SHORT PROBLEM: Word for word, transcribe the lines below and drop the pictures.

MATERIAL PROVIDED:

◇ ◇ ◇ ◇ ◇

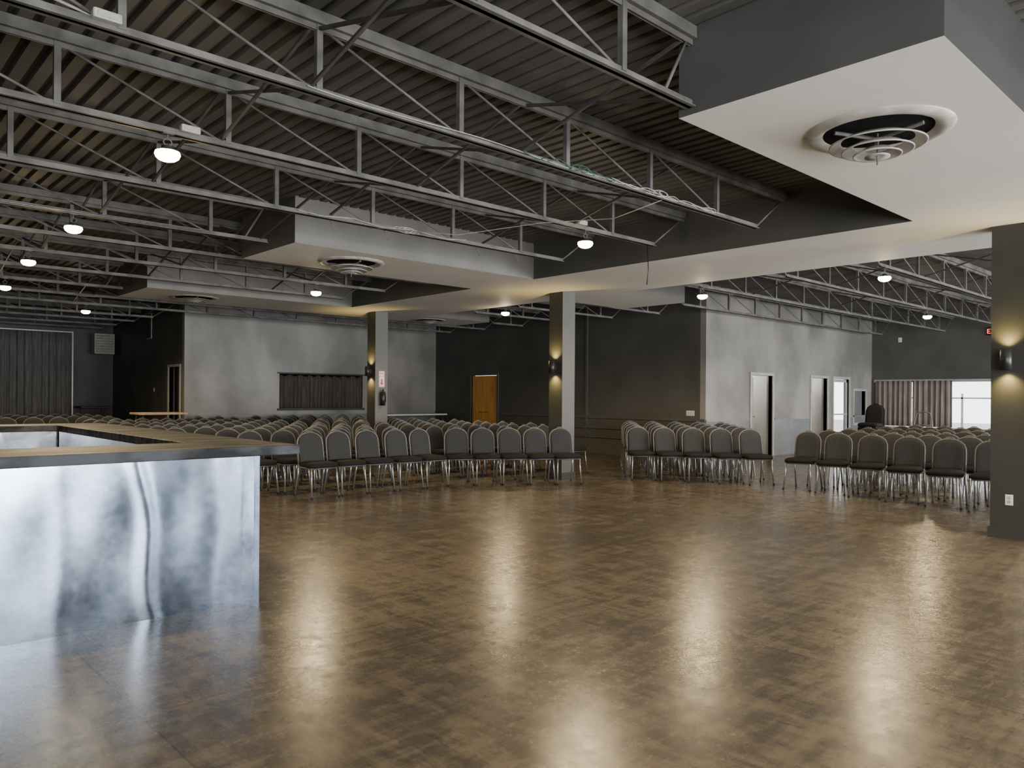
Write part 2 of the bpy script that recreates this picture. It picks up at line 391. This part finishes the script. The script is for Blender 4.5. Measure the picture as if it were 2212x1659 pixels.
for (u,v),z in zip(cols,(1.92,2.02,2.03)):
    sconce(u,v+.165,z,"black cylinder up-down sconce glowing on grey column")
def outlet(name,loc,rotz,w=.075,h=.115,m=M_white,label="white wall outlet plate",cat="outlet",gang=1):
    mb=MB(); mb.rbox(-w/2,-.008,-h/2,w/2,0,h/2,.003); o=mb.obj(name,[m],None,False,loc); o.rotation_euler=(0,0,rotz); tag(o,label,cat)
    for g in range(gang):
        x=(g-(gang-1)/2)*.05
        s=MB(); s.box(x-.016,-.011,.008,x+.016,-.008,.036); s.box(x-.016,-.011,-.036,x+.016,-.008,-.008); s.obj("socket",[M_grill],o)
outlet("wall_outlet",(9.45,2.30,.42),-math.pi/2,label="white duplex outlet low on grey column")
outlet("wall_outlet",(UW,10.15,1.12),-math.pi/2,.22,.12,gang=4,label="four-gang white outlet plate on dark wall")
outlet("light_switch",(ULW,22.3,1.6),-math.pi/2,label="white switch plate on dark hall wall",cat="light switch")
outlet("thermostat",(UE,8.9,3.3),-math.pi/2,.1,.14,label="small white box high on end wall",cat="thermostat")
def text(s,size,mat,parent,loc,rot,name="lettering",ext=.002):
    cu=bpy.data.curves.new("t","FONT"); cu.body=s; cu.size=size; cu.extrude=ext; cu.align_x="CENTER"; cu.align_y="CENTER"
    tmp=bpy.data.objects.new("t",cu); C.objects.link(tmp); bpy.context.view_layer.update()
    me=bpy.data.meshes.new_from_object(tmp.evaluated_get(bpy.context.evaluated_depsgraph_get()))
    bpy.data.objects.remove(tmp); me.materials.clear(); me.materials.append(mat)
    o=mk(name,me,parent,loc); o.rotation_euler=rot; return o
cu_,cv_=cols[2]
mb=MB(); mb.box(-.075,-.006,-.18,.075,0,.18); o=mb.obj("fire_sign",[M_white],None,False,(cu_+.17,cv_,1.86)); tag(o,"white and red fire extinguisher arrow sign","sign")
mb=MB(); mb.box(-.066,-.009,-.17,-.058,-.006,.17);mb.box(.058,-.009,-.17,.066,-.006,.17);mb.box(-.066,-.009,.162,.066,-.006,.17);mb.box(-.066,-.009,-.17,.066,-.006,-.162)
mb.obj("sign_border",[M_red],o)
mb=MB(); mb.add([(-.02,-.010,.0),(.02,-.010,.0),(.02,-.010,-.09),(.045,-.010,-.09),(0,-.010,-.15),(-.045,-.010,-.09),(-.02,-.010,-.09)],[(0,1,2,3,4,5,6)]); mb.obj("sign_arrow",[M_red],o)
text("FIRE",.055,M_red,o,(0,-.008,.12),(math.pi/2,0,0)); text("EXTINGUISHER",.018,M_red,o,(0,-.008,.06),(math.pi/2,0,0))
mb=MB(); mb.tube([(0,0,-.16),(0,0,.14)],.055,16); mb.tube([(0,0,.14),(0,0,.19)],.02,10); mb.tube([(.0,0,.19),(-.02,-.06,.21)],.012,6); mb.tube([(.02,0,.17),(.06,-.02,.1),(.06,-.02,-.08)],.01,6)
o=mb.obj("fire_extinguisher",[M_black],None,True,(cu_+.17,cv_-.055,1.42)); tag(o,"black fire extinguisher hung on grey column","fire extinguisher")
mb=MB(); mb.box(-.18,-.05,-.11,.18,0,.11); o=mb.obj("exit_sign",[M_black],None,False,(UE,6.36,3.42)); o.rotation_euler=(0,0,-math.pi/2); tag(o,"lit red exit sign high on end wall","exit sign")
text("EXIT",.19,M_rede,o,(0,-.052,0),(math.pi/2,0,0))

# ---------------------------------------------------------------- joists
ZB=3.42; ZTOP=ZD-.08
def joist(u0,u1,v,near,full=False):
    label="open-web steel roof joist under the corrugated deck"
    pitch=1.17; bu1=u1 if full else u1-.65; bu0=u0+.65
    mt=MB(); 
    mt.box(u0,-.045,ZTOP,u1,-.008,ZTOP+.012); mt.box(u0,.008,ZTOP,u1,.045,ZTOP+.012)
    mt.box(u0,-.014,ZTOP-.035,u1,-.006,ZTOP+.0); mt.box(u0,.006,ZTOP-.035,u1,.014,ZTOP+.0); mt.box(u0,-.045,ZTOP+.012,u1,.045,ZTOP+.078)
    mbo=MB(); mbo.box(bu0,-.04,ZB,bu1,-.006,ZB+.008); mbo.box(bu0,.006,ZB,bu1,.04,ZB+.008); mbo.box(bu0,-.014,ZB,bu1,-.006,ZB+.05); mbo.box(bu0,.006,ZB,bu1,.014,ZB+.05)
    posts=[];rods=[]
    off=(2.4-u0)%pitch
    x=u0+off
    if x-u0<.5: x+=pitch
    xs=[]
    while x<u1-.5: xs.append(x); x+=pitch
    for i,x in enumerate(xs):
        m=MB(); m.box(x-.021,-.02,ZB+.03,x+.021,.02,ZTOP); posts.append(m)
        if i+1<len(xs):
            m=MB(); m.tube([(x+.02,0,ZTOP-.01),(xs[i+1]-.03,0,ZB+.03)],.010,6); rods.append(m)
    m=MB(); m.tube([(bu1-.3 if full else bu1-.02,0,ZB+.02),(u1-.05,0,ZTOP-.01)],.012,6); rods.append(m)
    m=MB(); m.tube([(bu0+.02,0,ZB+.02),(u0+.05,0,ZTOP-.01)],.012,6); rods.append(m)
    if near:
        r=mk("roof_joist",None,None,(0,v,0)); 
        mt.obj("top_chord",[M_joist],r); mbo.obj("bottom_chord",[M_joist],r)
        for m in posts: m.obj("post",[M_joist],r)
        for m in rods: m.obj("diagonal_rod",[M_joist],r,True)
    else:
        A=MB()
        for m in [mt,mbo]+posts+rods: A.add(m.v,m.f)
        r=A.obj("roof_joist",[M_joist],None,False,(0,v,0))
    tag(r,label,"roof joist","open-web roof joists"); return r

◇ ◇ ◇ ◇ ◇

ANSWER FOR THE TASK:
Write part 2 of the bpy script that recreates this picture. It picks up at line 391. This part finishes the script. The script is for Blender 4.5. Measure the picture as if it were 2212x1659 pixels.
for (u,v),z in zip(cols,(1.92,2.02,2.03)):
    sconce(u,v+.165,z,"black cylinder up-down sconce glowing on grey column")
def outlet(name,loc,rotz,w=.075,h=.115,m=M_white,label="white wall outlet plate",cat="outlet",gang=1):
    mb=MB(); mb.rbox(-w/2,-.008,-h/2,w/2,0,h/2,.003); o=mb.obj(name,[m],None,False,loc); o.rotation_euler=(0,0,rotz); tag(o,label,cat)
    for g in range(gang):
        x=(g-(gang-1)/2)*.05
        s=MB(); s.box(x-.016,-.011,.008,x+.016,-.008,.036); s.box(x-.016,-.011,-.036,x+.016,-.008,-.008); s.obj("socket",[M_grill],o)
outlet("wall_outlet",(9.45,2.30,.42),-math.pi/2,label="white duplex outlet low on grey column")
outlet("wall_outlet",(UW,10.15,1.12),-math.pi/2,.22,.12,gang=4,label="four-gang white outlet plate on dark wall")
outlet("light_switch",(ULW,22.3,1.6),-math.pi/2,label="white switch plate on dark hall wall",cat="light switch")
outlet("thermostat",(UE,8.9,3.3),-math.pi/2,.1,.14,label="small white box high on end wall",cat="thermostat")
def text(s,size,mat,parent,loc,rot,name="lettering",ext=.002):
    cu=bpy.data.curves.new("t","FONT"); cu.body=s; cu.size=size; cu.extrude=ext; cu.align_x="CENTER"; cu.align_y="CENTER"
    tmp=bpy.data.objects.new("t",cu); C.objects.link(tmp); bpy.context.view_layer.update()
    me=bpy.data.meshes.new_from_object(tmp.evaluated_get(bpy.context.evaluated_depsgraph_get()))
    bpy.data.objects.remove(tmp); me.materials.clear(); me.materials.append(mat)
    o=mk(name,me,parent,loc); o.rotation_euler=rot; return o
cu_,cv_=cols[2]
mb=MB(); mb.box(-.075,-.006,-.18,.075,0,.18); o=mb.obj("fire_sign",[M_white],None,False,(cu_+.17,cv_,1.86)); tag(o,"white and red fire extinguisher arrow sign","sign")
mb=MB(); mb.box(-.066,-.009,-.17,-.058,-.006,.17);mb.box(.058,-.009,-.17,.066,-.006,.17);mb.box(-.066,-.009,.162,.066,-.006,.17);mb.box(-.066,-.009,-.17,.066,-.006,-.162)
mb.obj("sign_border",[M_red],o)
mb=MB(); mb.add([(-.02,-.010,.0),(.02,-.010,.0),(.02,-.010,-.09),(.045,-.010,-.09),(0,-.010,-.15),(-.045,-.010,-.09),(-.02,-.010,-.09)],[(0,1,2,3,4,5,6)]); mb.obj("sign_arrow",[M_red],o)
text("FIRE",.055,M_red,o,(0,-.008,.12),(math.pi/2,0,0)); text("EXTINGUISHER",.018,M_red,o,(0,-.008,.06),(math.pi/2,0,0))
mb=MB(); mb.tube([(0,0,-.16),(0,0,.14)],.055,16); mb.tube([(0,0,.14),(0,0,.19)],.02,10); mb.tube([(.0,0,.19),(-.02,-.06,.21)],.012,6); mb.tube([(.02,0,.17),(.06,-.02,.1),(.06,-.02,-.08)],.01,6)
o=mb.obj("fire_extinguisher",[M_black],None,True,(cu_+.17,cv_-.055,1.42)); tag(o,"black fire extinguisher hung on grey column","fire extinguisher")
mb=MB(); mb.box(-.18,-.05,-.11,.18,0,.11); o=mb.obj("exit_sign",[M_black],None,False,(UE,6.36,3.42)); o.rotation_euler=(0,0,-math.pi/2); tag(o,"lit red exit sign high on end wall","exit sign")
text("EXIT",.19,M_rede,o,(0,-.052,0),(math.pi/2,0,0))

# ---------------------------------------------------------------- joists
ZB=3.42; ZTOP=ZD-.08
def joist(u0,u1,v,near,full=False):
    label="open-web steel roof joist under the corrugated deck"
    pitch=1.17; bu1=u1 if full else u1-.65; bu0=u0+.65
    mt=MB(); 
    mt.box(u0,-.045,ZTOP,u1,-.008,ZTOP+.012); mt.box(u0,.008,ZTOP,u1,.045,ZTOP+.012)
    mt.box(u0,-.014,ZTOP-.035,u1,-.006,ZTOP+.0); mt.box(u0,.006,ZTOP-.035,u1,.014,ZTOP+.0); mt.box(u0,-.045,ZTOP+.012,u1,.045,ZTOP+.078)
    mbo=MB(); mbo.box(bu0,-.04,ZB,bu1,-.006,ZB+.008); mbo.box(bu0,.006,ZB,bu1,.04,ZB+.008); mbo.box(bu0,-.014,ZB,bu1,-.006,ZB+.05); mbo.box(bu0,.006,ZB,bu1,.014,ZB+.05)
    posts=[];rods=[]
    off=(2.4-u0)%pitch
    x=u0+off
    if x-u0<.5: x+=pitch
    xs=[]
    while x<u1-.5: xs.append(x); x+=pitch
    for i,x in enumerate(xs):
        m=MB(); m.box(x-.021,-.02,ZB+.03,x+.021,.02,ZTOP); posts.append(m)
        if i+1<len(xs):
            m=MB(); m.tube([(x+.02,0,ZTOP-.01),(xs[i+1]-.03,0,ZB+.03)],.010,6); rods.append(m)
    m=MB(); m.tube([(bu1-.3 if full else bu1-.02,0,ZB+.02),(u1-.05,0,ZTOP-.01)],.012,6); rods.append(m)
    m=MB(); m.tube([(bu0+.02,0,ZB+.02),(u0+.05,0,ZTOP-.01)],.012,6); rods.append(m)
    if near:
        r=mk("roof_joist",None,None,(0,v,0)); 
        mt.obj("top_chord",[M_joist],r); mbo.obj("bottom_chord",[M_joist],r)
        for m in posts: m.obj("post",[M_joist],r)
        for m in rods: m.obj("diagonal_rod",[M_joist],r,True)
    else:
        A=MB()
        for m in [mt,mbo]+posts+rods: A.add(m.v,m.f)
        r=A.obj("roof_joist",[M_joist],None,False,(0,v,0))
    tag(r,label,"roof joist","open-web roof joists"); return r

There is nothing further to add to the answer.